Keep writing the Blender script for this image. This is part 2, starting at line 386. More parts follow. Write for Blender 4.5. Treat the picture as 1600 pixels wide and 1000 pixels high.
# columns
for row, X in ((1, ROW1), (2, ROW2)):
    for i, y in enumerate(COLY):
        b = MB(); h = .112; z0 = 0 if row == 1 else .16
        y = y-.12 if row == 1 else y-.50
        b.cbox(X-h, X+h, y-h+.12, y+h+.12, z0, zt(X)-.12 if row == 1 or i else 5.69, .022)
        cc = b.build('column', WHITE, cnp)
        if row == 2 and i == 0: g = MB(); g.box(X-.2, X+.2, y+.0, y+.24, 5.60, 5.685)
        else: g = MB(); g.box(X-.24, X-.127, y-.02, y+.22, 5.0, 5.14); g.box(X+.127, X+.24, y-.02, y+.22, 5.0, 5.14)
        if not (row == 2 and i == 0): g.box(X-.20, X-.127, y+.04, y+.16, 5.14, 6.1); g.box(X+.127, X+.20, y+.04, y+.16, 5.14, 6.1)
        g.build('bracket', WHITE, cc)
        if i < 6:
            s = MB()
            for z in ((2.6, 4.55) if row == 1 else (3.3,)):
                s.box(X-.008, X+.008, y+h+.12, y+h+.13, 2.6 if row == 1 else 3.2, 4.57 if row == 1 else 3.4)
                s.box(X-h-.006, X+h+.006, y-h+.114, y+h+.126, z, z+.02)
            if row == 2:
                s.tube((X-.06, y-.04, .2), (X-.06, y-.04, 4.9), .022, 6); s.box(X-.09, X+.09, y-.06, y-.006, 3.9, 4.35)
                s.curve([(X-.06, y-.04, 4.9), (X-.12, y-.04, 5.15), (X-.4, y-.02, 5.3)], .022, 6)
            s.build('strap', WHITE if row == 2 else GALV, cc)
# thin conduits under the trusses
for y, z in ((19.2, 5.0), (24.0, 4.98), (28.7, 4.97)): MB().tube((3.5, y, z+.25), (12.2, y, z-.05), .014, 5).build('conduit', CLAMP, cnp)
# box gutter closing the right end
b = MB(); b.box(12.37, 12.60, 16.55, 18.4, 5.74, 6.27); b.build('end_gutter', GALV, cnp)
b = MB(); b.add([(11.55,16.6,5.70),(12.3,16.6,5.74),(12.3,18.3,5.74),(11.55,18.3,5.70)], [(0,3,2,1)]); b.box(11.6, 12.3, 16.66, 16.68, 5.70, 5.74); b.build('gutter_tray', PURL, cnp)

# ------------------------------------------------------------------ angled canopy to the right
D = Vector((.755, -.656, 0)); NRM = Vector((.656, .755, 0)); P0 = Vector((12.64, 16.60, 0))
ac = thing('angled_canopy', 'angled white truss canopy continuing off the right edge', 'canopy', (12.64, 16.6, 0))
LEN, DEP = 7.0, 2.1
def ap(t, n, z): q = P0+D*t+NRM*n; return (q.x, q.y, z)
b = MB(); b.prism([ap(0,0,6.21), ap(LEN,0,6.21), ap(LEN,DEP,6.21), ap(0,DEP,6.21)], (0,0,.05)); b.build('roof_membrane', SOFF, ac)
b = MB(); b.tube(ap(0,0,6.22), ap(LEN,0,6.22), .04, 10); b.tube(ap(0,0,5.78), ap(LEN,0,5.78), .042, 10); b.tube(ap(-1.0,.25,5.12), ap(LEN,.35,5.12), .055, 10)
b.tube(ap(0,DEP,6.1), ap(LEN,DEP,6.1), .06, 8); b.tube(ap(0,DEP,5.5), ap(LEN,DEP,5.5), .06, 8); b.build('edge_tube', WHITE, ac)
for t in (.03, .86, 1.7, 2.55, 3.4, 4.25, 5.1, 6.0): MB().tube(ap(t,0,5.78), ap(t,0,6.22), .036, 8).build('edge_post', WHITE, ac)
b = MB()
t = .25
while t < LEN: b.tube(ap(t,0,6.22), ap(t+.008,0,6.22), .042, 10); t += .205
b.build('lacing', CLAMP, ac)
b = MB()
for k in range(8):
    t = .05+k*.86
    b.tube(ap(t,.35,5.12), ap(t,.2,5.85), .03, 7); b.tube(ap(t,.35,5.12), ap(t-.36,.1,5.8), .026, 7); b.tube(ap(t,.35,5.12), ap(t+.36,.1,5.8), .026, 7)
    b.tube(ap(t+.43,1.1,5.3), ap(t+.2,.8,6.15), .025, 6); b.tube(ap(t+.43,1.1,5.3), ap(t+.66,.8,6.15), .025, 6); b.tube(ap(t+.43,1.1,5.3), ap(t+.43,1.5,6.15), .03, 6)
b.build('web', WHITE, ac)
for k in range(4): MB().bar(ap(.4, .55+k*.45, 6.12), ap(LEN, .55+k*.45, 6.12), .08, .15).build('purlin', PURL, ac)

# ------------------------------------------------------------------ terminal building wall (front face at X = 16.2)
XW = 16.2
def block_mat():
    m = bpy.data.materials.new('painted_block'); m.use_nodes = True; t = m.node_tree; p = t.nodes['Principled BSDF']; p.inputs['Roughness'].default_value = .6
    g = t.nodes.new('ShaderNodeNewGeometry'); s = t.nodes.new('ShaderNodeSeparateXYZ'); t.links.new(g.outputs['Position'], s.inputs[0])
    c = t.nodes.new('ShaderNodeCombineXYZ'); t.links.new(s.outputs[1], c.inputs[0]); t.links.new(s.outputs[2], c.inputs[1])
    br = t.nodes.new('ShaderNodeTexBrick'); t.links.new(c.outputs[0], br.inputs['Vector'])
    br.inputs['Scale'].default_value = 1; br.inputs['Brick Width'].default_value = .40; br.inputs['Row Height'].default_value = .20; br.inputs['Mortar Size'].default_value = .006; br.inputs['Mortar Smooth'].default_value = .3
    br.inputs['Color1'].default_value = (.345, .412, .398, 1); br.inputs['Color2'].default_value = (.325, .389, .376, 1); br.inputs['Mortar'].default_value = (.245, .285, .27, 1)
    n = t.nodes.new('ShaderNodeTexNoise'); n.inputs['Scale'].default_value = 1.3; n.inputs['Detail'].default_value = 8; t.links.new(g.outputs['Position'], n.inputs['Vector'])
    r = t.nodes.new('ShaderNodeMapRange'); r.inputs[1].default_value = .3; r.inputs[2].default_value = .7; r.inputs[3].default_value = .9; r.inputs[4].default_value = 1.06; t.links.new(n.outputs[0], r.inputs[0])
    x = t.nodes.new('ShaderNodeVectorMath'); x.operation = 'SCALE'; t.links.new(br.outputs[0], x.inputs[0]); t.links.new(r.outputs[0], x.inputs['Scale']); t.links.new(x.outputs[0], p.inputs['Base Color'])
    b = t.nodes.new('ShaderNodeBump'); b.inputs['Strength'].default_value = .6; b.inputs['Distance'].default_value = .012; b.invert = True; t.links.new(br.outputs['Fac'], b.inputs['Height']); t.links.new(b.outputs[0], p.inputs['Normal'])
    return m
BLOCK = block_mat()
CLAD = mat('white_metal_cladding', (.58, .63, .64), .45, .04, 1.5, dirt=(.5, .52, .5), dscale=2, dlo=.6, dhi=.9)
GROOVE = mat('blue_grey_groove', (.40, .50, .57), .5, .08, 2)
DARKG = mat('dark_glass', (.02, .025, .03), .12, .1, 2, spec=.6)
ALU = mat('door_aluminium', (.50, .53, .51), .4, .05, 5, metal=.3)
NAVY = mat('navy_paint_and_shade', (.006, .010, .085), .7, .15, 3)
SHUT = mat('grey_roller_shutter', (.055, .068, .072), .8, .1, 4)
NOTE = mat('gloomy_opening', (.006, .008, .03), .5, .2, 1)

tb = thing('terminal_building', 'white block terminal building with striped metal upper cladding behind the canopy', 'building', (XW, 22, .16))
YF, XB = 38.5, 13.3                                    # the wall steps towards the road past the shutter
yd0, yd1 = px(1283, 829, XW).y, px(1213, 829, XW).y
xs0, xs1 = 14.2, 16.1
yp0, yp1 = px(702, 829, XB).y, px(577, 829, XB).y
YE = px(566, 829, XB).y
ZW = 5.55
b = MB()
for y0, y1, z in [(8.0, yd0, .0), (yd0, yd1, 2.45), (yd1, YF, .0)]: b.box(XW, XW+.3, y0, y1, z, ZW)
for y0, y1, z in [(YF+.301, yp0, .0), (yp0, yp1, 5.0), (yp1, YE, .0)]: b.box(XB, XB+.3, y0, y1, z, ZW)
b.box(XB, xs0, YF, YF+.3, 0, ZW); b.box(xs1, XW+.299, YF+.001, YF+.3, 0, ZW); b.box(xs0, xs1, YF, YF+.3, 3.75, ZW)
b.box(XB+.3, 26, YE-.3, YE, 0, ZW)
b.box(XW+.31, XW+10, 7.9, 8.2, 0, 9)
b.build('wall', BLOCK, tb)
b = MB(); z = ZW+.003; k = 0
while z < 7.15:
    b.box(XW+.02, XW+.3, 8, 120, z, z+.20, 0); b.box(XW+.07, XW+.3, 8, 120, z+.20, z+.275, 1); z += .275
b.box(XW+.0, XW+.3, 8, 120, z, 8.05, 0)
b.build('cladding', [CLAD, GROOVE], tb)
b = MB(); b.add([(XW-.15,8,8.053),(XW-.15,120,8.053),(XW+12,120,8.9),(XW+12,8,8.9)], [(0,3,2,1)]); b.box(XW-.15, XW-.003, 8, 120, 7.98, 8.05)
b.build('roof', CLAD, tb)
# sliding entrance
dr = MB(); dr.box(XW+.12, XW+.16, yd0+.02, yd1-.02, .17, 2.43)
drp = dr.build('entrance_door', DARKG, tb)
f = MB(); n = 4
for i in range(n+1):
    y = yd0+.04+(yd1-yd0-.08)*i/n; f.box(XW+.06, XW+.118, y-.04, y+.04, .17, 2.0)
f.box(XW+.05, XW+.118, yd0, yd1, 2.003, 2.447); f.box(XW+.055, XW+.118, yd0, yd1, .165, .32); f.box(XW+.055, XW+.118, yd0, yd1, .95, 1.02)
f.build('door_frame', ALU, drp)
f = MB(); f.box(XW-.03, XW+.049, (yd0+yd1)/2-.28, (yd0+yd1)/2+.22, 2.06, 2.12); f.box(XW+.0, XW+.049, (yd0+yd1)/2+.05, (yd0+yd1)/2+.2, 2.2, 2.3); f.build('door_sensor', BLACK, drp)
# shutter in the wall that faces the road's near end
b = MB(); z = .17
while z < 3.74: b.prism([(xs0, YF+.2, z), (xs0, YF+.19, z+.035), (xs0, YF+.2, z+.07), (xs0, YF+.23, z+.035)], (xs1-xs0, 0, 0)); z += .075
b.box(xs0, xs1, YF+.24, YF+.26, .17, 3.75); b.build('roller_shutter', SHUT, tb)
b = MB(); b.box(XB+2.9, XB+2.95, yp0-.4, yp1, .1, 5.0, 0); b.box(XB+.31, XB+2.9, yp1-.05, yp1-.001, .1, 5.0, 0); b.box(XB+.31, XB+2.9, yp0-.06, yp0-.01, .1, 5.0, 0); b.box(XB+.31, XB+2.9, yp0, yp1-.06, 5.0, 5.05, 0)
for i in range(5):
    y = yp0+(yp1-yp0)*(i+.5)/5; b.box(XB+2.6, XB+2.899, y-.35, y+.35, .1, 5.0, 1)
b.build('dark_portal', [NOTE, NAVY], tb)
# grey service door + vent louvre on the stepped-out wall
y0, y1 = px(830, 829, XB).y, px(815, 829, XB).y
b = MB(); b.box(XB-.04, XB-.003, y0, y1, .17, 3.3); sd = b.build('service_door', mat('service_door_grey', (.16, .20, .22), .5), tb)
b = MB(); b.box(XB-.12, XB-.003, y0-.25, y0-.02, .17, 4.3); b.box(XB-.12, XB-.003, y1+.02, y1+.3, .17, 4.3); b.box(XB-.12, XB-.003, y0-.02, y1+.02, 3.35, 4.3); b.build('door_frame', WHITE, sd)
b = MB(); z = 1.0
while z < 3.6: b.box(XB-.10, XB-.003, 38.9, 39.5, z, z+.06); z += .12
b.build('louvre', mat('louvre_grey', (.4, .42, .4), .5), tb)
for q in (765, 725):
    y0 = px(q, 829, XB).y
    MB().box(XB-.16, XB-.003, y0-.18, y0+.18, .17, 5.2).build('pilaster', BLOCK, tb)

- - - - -

**WRITTEN REQUEST**
Write out exactly the lines from the start of the material through the line with "b.build('gutter_tray', PURL, cnp)". No other output is expected.

**EXERCISE ANSWER**
Keep writing the Blender script for this image. This is part 2, starting at line 386. More parts follow. Write for Blender 4.5. Treat the picture as 1600 pixels wide and 1000 pixels high.
# columns
for row, X in ((1, ROW1), (2, ROW2)):
    for i, y in enumerate(COLY):
        b = MB(); h = .112; z0 = 0 if row == 1 else .16
        y = y-.12 if row == 1 else y-.50
        b.cbox(X-h, X+h, y-h+.12, y+h+.12, z0, zt(X)-.12 if row == 1 or i else 5.69, .022)
        cc = b.build('column', WHITE, cnp)
        if row == 2 and i == 0: g = MB(); g.box(X-.2, X+.2, y+.0, y+.24, 5.60, 5.685)
        else: g = MB(); g.box(X-.24, X-.127, y-.02, y+.22, 5.0, 5.14); g.box(X+.127, X+.24, y-.02, y+.22, 5.0, 5.14)
        if not (row == 2 and i == 0): g.box(X-.20, X-.127, y+.04, y+.16, 5.14, 6.1); g.box(X+.127, X+.20, y+.04, y+.16, 5.14, 6.1)
        g.build('bracket', WHITE, cc)
        if i < 6:
            s = MB()
            for z in ((2.6, 4.55) if row == 1 else (3.3,)):
                s.box(X-.008, X+.008, y+h+.12, y+h+.13, 2.6 if row == 1 else 3.2, 4.57 if row == 1 else 3.4)
                s.box(X-h-.006, X+h+.006, y-h+.114, y+h+.126, z, z+.02)
            if row == 2:
                s.tube((X-.06, y-.04, .2), (X-.06, y-.04, 4.9), .022, 6); s.box(X-.09, X+.09, y-.06, y-.006, 3.9, 4.35)
                s.curve([(X-.06, y-.04, 4.9), (X-.12, y-.04, 5.15), (X-.4, y-.02, 5.3)], .022, 6)
            s.build('strap', WHITE if row == 2 else GALV, cc)
# thin conduits under the trusses
for y, z in ((19.2, 5.0), (24.0, 4.98), (28.7, 4.97)): MB().tube((3.5, y, z+.25), (12.2, y, z-.05), .014, 5).build('conduit', CLAMP, cnp)
# box gutter closing the right end
b = MB(); b.box(12.37, 12.60, 16.55, 18.4, 5.74, 6.27); b.build('end_gutter', GALV, cnp)
b = MB(); b.add([(11.55,16.6,5.70),(12.3,16.6,5.74),(12.3,18.3,5.74),(11.55,18.3,5.70)], [(0,3,2,1)]); b.box(11.6, 12.3, 16.66, 16.68, 5.70, 5.74); b.build('gutter_tray', PURL, cnp)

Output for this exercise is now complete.